--- Start ---
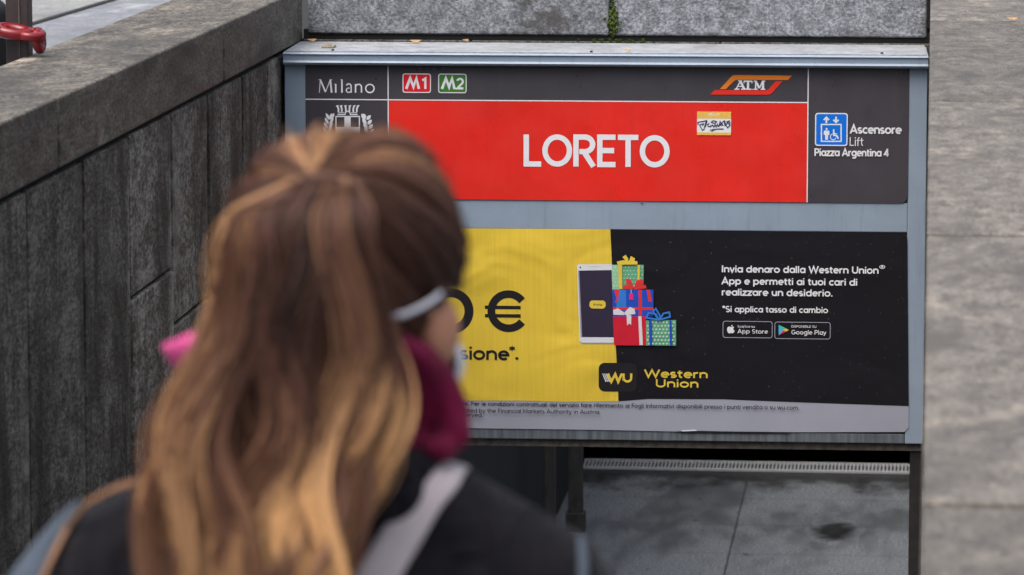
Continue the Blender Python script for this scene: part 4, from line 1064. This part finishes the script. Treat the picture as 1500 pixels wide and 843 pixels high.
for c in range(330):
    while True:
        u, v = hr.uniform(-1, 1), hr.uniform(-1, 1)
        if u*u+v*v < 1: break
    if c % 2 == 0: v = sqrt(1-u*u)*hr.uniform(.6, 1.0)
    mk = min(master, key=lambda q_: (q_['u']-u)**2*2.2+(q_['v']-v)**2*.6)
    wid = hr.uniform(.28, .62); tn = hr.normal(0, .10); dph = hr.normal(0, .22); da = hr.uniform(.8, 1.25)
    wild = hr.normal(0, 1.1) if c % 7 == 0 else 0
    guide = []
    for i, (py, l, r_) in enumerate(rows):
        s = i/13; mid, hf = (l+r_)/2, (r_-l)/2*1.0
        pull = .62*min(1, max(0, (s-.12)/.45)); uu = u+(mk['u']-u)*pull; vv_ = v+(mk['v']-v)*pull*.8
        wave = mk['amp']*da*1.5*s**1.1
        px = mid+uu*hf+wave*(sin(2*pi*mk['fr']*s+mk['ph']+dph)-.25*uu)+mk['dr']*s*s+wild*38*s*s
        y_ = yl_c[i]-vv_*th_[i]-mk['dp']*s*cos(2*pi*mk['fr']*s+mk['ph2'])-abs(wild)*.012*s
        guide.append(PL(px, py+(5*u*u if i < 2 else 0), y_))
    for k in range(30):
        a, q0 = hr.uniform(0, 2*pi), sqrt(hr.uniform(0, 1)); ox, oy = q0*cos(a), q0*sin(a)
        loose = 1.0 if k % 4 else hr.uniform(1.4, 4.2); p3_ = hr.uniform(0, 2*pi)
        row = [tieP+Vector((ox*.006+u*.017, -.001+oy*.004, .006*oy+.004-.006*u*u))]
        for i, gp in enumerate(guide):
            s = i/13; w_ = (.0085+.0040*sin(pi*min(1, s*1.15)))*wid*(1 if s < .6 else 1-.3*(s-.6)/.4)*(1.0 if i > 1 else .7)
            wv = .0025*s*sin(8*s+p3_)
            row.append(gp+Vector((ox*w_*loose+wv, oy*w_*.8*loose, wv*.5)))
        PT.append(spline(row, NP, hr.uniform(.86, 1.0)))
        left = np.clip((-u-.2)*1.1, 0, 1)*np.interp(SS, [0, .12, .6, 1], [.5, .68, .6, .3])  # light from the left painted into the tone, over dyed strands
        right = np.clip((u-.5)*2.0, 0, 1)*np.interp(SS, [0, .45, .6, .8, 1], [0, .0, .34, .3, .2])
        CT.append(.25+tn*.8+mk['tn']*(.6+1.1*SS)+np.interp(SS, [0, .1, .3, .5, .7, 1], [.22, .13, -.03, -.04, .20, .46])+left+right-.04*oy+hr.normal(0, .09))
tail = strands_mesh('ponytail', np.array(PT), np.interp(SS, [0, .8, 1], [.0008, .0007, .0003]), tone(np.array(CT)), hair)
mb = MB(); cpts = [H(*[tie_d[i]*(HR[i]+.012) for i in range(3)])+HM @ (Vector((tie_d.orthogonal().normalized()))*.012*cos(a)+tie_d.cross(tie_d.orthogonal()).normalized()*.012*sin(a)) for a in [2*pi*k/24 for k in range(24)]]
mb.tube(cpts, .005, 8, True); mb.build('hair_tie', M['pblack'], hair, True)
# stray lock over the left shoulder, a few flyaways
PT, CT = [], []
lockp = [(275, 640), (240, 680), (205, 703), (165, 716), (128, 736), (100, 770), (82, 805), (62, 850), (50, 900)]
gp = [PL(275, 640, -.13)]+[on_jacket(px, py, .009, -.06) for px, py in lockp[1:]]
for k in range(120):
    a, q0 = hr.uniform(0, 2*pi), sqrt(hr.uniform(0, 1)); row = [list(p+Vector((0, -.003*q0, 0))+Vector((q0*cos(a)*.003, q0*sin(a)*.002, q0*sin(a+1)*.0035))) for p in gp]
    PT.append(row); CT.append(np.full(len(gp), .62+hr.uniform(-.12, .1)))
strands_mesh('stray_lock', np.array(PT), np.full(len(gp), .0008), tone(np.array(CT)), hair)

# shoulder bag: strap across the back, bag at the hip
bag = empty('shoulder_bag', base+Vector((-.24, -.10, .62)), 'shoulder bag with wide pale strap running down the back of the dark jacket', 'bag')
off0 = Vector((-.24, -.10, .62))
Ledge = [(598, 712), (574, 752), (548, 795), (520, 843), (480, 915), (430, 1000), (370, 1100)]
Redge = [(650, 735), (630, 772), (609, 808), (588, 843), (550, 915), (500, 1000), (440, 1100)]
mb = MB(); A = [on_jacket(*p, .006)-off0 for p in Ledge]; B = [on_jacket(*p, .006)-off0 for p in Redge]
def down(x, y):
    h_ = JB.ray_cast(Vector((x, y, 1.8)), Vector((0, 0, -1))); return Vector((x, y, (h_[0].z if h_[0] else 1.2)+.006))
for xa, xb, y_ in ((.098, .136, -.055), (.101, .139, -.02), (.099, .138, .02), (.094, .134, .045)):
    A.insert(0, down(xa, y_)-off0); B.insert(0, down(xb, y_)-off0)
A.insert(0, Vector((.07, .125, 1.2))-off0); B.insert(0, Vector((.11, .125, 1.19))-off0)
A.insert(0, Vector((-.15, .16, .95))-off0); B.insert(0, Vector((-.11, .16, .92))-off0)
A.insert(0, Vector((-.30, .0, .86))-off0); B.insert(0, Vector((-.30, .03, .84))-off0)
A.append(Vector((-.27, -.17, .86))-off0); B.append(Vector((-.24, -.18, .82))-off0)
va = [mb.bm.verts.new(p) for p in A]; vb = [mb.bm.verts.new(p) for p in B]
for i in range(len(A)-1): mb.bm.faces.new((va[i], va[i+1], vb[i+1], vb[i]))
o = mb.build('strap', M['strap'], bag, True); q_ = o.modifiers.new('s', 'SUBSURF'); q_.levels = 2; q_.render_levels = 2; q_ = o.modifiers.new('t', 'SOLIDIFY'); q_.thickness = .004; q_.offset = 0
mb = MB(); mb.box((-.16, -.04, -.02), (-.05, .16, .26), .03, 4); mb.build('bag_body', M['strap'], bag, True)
--- End ---
■ STATED PROBLEM ■
Reproduce the full listing above verbatim, with no pictures included.

■ ANSWER FOR THIS EXERCISE ■
Continue the Blender Python script for this scene: part 4, from line 1064. This part finishes the script. Treat the picture as 1500 pixels wide and 843 pixels high.
for c in range(330):
    while True:
        u, v = hr.uniform(-1, 1), hr.uniform(-1, 1)
        if u*u+v*v < 1: break
    if c % 2 == 0: v = sqrt(1-u*u)*hr.uniform(.6, 1.0)
    mk = min(master, key=lambda q_: (q_['u']-u)**2*2.2+(q_['v']-v)**2*.6)
    wid = hr.uniform(.28, .62); tn = hr.normal(0, .10); dph = hr.normal(0, .22); da = hr.uniform(.8, 1.25)
    wild = hr.normal(0, 1.1) if c % 7 == 0 else 0
    guide = []
    for i, (py, l, r_) in enumerate(rows):
        s = i/13; mid, hf = (l+r_)/2, (r_-l)/2*1.0
        pull = .62*min(1, max(0, (s-.12)/.45)); uu = u+(mk['u']-u)*pull; vv_ = v+(mk['v']-v)*pull*.8
        wave = mk['amp']*da*1.5*s**1.1
        px = mid+uu*hf+wave*(sin(2*pi*mk['fr']*s+mk['ph']+dph)-.25*uu)+mk['dr']*s*s+wild*38*s*s
        y_ = yl_c[i]-vv_*th_[i]-mk['dp']*s*cos(2*pi*mk['fr']*s+mk['ph2'])-abs(wild)*.012*s
        guide.append(PL(px, py+(5*u*u if i < 2 else 0), y_))
    for k in range(30):
        a, q0 = hr.uniform(0, 2*pi), sqrt(hr.uniform(0, 1)); ox, oy = q0*cos(a), q0*sin(a)
        loose = 1.0 if k % 4 else hr.uniform(1.4, 4.2); p3_ = hr.uniform(0, 2*pi)
        row = [tieP+Vector((ox*.006+u*.017, -.001+oy*.004, .006*oy+.004-.006*u*u))]
        for i, gp in enumerate(guide):
            s = i/13; w_ = (.0085+.0040*sin(pi*min(1, s*1.15)))*wid*(1 if s < .6 else 1-.3*(s-.6)/.4)*(1.0 if i > 1 else .7)
            wv = .0025*s*sin(8*s+p3_)
            row.append(gp+Vector((ox*w_*loose+wv, oy*w_*.8*loose, wv*.5)))
        PT.append(spline(row, NP, hr.uniform(.86, 1.0)))
        left = np.clip((-u-.2)*1.1, 0, 1)*np.interp(SS, [0, .12, .6, 1], [.5, .68, .6, .3])  # light from the left painted into the tone, over dyed strands
        right = np.clip((u-.5)*2.0, 0, 1)*np.interp(SS, [0, .45, .6, .8, 1], [0, .0, .34, .3, .2])
        CT.append(.25+tn*.8+mk['tn']*(.6+1.1*SS)+np.interp(SS, [0, .1, .3, .5, .7, 1], [.22, .13, -.03, -.04, .20, .46])+left+right-.04*oy+hr.normal(0, .09))
tail = strands_mesh('ponytail', np.array(PT), np.interp(SS, [0, .8, 1], [.0008, .0007, .0003]), tone(np.array(CT)), hair)
mb = MB(); cpts = [H(*[tie_d[i]*(HR[i]+.012) for i in range(3)])+HM @ (Vector((tie_d.orthogonal().normalized()))*.012*cos(a)+tie_d.cross(tie_d.orthogonal()).normalized()*.012*sin(a)) for a in [2*pi*k/24 for k in range(24)]]
mb.tube(cpts, .005, 8, True); mb.build('hair_tie', M['pblack'], hair, True)
# stray lock over the left shoulder, a few flyaways
PT, CT = [], []
lockp = [(275, 640), (240, 680), (205, 703), (165, 716), (128, 736), (100, 770), (82, 805), (62, 850), (50, 900)]
gp = [PL(275, 640, -.13)]+[on_jacket(px, py, .009, -.06) for px, py in lockp[1:]]
for k in range(120):
    a, q0 = hr.uniform(0, 2*pi), sqrt(hr.uniform(0, 1)); row = [list(p+Vector((0, -.003*q0, 0))+Vector((q0*cos(a)*.003, q0*sin(a)*.002, q0*sin(a+1)*.0035))) for p in gp]
    PT.append(row); CT.append(np.full(len(gp), .62+hr.uniform(-.12, .1)))
strands_mesh('stray_lock', np.array(PT), np.full(len(gp), .0008), tone(np.array(CT)), hair)

# shoulder bag: strap across the back, bag at the hip
bag = empty('shoulder_bag', base+Vector((-.24, -.10, .62)), 'shoulder bag with wide pale strap running down the back of the dark jacket', 'bag')
off0 = Vector((-.24, -.10, .62))
Ledge = [(598, 712), (574, 752), (548, 795), (520, 843), (480, 915), (430, 1000), (370, 1100)]
Redge = [(650, 735), (630, 772), (609, 808), (588, 843), (550, 915), (500, 1000), (440, 1100)]
mb = MB(); A = [on_jacket(*p, .006)-off0 for p in Ledge]; B = [on_jacket(*p, .006)-off0 for p in Redge]
def down(x, y):
    h_ = JB.ray_cast(Vector((x, y, 1.8)), Vector((0, 0, -1))); return Vector((x, y, (h_[0].z if h_[0] else 1.2)+.006))
for xa, xb, y_ in ((.098, .136, -.055), (.101, .139, -.02), (.099, .138, .02), (.094, .134, .045)):
    A.insert(0, down(xa, y_)-off0); B.insert(0, down(xb, y_)-off0)
A.insert(0, Vector((.07, .125, 1.2))-off0); B.insert(0, Vector((.11, .125, 1.19))-off0)
A.insert(0, Vector((-.15, .16, .95))-off0); B.insert(0, Vector((-.11, .16, .92))-off0)
A.insert(0, Vector((-.30, .0, .86))-off0); B.insert(0, Vector((-.30, .03, .84))-off0)
A.append(Vector((-.27, -.17, .86))-off0); B.append(Vector((-.24, -.18, .82))-off0)
va = [mb.bm.verts.new(p) for p in A]; vb = [mb.bm.verts.new(p) for p in B]
for i in range(len(A)-1): mb.bm.faces.new((va[i], va[i+1], vb[i+1], vb[i]))
o = mb.build('strap', M['strap'], bag, True); q_ = o.modifiers.new('s', 'SUBSURF'); q_.levels = 2; q_.render_levels = 2; q_ = o.modifiers.new('t', 'SOLIDIFY'); q_.thickness = .004; q_.offset = 0
mb = MB(); mb.box((-.16, -.04, -.02), (-.05, .16, .26), .03, 4); mb.build('bag_body', M['strap'], bag, True)